Task requirements: Search the data for the string "image" and gather each line it is in.
[begin Task data]
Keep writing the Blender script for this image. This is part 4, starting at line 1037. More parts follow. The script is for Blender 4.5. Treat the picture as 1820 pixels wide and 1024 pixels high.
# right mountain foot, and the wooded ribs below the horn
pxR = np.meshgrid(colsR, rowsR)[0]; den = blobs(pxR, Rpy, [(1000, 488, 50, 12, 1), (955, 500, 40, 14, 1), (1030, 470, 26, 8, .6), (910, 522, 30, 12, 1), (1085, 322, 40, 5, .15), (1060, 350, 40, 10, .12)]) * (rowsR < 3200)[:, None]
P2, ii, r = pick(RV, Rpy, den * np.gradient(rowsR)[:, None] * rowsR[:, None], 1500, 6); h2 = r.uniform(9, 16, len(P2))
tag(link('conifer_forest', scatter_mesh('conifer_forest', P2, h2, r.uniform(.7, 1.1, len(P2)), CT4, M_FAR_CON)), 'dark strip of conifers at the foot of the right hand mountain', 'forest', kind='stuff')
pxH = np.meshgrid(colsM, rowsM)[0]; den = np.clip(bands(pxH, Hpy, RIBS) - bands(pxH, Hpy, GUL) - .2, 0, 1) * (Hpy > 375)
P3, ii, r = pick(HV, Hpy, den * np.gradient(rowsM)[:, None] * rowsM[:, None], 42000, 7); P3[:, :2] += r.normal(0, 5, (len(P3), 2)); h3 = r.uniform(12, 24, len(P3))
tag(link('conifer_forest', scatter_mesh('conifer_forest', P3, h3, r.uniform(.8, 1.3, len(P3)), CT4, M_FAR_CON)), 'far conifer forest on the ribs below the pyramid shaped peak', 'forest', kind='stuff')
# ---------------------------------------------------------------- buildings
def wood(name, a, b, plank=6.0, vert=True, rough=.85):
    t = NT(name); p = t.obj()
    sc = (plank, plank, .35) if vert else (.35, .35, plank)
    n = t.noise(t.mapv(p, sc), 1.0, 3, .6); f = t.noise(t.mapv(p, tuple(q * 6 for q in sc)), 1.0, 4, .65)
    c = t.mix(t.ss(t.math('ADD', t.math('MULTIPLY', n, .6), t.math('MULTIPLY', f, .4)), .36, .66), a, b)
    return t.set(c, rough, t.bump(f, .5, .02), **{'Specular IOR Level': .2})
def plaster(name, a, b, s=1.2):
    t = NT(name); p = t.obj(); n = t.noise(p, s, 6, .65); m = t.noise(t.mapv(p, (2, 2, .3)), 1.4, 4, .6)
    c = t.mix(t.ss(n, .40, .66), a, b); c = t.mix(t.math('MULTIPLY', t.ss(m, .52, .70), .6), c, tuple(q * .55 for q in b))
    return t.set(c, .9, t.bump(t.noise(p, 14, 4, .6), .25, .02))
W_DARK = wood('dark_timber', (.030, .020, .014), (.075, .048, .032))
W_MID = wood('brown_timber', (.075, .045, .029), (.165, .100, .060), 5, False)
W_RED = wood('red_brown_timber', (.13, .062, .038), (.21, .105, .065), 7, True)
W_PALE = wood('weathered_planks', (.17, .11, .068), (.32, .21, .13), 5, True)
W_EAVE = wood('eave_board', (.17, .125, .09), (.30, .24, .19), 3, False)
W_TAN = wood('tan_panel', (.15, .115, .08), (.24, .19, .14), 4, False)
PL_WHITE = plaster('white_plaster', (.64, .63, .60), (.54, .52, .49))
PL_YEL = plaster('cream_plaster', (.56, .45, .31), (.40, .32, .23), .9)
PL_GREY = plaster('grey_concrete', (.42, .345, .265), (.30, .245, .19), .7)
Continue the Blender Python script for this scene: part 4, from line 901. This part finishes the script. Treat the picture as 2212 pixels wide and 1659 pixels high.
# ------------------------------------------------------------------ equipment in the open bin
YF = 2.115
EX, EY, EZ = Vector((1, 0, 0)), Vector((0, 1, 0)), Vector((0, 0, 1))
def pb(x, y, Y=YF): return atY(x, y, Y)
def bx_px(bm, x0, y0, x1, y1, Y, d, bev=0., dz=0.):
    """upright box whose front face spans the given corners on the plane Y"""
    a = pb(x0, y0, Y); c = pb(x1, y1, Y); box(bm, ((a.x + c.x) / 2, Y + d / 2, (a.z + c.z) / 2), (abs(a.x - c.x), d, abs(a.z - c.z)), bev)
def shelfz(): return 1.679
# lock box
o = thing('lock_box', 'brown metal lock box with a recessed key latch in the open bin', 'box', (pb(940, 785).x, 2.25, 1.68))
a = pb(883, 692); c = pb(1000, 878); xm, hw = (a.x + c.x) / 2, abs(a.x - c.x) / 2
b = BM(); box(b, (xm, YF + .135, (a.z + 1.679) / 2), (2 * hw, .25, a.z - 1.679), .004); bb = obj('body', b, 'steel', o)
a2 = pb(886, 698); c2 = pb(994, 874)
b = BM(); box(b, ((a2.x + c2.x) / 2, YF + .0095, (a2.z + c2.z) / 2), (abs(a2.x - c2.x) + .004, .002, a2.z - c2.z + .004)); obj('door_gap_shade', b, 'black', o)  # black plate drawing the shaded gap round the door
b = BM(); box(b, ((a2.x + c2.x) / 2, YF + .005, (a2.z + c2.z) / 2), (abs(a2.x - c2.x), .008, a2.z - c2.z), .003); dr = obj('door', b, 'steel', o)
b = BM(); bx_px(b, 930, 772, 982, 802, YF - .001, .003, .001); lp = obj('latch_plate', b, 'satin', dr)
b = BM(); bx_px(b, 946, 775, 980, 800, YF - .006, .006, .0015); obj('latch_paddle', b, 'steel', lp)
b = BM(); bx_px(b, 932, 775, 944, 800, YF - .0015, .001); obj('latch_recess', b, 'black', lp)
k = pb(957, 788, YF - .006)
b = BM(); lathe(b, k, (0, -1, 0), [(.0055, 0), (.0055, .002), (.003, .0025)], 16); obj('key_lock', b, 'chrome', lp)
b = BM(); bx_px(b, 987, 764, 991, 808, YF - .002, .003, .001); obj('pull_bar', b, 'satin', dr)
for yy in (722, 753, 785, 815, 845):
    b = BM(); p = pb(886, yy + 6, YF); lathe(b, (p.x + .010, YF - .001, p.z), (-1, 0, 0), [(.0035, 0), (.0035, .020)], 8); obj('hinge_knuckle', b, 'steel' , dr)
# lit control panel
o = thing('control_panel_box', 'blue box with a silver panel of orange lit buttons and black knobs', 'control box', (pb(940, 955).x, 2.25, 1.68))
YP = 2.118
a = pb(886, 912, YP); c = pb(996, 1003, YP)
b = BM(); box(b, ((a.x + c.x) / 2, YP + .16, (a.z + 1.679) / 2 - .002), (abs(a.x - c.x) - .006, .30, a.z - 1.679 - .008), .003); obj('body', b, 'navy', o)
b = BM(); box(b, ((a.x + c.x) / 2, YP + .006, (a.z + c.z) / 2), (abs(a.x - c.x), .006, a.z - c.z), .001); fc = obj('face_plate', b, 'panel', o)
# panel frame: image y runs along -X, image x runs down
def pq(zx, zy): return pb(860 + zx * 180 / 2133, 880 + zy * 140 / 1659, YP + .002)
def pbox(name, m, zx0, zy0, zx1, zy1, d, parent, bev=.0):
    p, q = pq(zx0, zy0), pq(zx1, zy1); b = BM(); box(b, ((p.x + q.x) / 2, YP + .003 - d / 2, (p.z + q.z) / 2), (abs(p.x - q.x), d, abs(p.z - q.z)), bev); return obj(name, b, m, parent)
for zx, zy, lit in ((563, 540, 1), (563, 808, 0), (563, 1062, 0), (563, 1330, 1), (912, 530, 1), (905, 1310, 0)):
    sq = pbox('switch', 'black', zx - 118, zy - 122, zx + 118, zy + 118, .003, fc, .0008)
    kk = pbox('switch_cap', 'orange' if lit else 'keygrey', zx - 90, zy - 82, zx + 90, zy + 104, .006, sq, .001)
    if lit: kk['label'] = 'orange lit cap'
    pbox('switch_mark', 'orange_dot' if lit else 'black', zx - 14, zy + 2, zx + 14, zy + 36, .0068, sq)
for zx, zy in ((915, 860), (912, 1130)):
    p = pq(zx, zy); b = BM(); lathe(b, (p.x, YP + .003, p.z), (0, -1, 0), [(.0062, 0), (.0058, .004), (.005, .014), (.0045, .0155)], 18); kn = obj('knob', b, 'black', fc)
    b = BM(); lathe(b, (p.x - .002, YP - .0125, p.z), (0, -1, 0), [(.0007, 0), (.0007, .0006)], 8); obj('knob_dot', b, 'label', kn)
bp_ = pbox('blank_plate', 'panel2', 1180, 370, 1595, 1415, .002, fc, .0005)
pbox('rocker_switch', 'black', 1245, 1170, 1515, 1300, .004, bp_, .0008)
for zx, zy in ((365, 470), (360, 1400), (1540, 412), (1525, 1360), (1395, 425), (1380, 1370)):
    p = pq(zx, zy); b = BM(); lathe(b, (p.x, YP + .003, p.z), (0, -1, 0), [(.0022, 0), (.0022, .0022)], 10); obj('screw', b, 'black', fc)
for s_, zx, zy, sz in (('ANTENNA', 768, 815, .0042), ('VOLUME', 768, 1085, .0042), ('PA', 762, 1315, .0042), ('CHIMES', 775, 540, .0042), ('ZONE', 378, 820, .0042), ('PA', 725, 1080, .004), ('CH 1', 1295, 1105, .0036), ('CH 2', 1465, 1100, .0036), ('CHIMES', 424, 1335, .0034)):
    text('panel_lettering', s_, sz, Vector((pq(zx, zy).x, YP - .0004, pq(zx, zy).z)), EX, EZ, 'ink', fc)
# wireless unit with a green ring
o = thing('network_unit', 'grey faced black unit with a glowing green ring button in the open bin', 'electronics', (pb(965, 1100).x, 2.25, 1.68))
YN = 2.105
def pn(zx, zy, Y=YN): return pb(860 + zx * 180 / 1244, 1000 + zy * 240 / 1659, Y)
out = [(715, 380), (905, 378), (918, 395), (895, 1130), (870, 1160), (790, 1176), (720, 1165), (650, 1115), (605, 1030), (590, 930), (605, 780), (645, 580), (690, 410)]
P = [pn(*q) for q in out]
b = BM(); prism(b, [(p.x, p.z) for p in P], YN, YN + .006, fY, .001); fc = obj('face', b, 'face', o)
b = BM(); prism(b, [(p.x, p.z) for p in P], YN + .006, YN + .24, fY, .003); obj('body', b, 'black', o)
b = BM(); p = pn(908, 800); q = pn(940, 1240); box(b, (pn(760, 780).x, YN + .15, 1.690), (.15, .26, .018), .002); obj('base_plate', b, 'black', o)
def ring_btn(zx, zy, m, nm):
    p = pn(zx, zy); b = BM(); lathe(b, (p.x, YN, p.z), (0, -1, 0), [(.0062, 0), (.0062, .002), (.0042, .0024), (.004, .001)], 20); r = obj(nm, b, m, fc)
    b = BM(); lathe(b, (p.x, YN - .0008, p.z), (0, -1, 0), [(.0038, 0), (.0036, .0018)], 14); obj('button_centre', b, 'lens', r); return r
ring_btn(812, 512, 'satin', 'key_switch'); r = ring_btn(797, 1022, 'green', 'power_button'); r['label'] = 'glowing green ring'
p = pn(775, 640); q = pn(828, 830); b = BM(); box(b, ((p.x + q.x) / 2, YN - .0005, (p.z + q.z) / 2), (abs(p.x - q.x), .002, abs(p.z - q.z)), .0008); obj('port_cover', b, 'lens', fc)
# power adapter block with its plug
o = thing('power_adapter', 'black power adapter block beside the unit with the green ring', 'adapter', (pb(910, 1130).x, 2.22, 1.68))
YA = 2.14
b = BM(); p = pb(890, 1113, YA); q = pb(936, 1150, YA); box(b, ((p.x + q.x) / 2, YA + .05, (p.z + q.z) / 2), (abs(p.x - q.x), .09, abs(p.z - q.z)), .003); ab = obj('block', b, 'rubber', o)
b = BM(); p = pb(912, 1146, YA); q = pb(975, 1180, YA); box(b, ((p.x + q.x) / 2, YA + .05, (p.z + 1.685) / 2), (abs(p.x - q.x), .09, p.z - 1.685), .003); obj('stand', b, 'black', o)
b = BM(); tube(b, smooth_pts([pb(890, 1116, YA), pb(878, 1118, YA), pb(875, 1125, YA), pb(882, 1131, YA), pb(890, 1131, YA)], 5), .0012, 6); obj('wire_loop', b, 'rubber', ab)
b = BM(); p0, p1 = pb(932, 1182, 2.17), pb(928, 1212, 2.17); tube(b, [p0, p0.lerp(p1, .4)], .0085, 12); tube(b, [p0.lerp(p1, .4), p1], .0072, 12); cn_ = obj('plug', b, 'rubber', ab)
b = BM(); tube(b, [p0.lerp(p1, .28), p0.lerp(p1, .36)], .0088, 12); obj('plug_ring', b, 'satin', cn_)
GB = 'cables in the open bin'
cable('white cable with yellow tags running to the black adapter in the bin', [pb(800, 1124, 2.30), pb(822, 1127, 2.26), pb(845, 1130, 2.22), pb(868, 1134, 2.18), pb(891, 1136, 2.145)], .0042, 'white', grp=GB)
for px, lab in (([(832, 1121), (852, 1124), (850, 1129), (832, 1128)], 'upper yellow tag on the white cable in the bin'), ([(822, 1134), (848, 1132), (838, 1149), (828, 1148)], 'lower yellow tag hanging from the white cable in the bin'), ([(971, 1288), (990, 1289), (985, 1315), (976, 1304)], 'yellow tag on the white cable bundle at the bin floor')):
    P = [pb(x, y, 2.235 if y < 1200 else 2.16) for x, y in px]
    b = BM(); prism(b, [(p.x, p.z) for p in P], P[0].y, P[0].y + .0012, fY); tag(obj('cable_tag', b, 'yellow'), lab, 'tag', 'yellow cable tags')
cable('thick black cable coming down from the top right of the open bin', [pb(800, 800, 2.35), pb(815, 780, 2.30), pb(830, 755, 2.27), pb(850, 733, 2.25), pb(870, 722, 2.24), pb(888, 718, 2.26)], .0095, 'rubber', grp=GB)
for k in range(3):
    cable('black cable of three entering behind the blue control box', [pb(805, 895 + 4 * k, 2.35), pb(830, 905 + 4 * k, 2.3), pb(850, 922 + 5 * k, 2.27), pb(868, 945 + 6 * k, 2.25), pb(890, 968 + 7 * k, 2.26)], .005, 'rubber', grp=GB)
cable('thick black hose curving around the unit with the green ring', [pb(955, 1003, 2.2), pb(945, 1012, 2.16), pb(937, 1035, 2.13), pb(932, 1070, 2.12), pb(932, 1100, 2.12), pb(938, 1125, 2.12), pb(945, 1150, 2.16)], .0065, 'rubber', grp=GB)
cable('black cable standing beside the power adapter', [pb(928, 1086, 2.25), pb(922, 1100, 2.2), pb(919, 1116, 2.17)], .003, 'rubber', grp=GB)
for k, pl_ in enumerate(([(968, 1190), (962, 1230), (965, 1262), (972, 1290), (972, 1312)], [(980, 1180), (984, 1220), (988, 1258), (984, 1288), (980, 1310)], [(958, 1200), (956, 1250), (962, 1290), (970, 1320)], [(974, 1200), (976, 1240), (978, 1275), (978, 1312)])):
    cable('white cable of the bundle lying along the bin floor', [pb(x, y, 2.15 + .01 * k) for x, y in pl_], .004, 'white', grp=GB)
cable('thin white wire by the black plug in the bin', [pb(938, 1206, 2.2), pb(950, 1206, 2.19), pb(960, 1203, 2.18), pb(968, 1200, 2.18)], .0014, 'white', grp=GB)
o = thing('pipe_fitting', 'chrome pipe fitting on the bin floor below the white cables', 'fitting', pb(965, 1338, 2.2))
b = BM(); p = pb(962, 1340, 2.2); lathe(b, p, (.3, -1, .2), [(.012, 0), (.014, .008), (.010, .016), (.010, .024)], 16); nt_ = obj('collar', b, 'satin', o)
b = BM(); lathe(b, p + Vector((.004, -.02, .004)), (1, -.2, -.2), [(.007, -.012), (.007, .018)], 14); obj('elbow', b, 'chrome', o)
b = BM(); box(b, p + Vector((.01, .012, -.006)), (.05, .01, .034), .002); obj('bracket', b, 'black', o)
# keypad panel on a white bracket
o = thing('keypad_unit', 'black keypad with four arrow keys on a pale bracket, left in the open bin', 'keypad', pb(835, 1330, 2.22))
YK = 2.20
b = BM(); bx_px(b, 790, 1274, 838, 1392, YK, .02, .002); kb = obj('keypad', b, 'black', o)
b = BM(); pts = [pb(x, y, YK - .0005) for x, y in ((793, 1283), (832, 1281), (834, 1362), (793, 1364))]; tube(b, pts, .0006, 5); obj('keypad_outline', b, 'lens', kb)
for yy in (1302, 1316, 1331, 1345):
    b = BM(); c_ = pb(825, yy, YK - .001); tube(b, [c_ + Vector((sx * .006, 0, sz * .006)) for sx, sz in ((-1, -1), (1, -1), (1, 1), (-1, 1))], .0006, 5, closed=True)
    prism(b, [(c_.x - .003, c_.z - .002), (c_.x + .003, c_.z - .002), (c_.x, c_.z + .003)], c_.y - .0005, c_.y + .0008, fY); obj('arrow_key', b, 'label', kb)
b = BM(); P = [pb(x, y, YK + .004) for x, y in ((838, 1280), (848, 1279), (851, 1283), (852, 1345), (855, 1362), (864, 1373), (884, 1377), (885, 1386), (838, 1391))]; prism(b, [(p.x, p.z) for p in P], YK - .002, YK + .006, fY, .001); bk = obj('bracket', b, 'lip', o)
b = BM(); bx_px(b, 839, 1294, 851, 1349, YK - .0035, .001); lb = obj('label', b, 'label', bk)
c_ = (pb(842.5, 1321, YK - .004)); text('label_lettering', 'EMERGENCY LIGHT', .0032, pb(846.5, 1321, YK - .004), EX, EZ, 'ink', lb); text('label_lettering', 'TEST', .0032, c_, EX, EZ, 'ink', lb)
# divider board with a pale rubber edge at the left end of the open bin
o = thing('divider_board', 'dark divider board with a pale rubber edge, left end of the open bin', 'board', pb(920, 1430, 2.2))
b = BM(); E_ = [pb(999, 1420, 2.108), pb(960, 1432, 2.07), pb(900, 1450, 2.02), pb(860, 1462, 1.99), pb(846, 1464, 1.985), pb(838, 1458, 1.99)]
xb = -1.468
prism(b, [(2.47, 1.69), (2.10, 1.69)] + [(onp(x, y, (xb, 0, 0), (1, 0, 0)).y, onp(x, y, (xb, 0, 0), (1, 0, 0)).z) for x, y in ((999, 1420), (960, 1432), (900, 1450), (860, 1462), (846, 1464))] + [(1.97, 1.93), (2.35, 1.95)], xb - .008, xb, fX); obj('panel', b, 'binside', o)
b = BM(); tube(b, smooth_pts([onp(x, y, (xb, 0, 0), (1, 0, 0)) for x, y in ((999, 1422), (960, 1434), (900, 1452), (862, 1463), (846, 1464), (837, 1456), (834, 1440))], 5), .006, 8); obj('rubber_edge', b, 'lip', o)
[end Task data]
Exercise result:
Keep writing the Blender script for this image. This is part 4, starting at line 1037. More parts follow. The script is for Blender 4.5. Treat the picture as 1820 pixels wide and 1024 pixels high.
# panel frame: image y runs along -X, image x runs down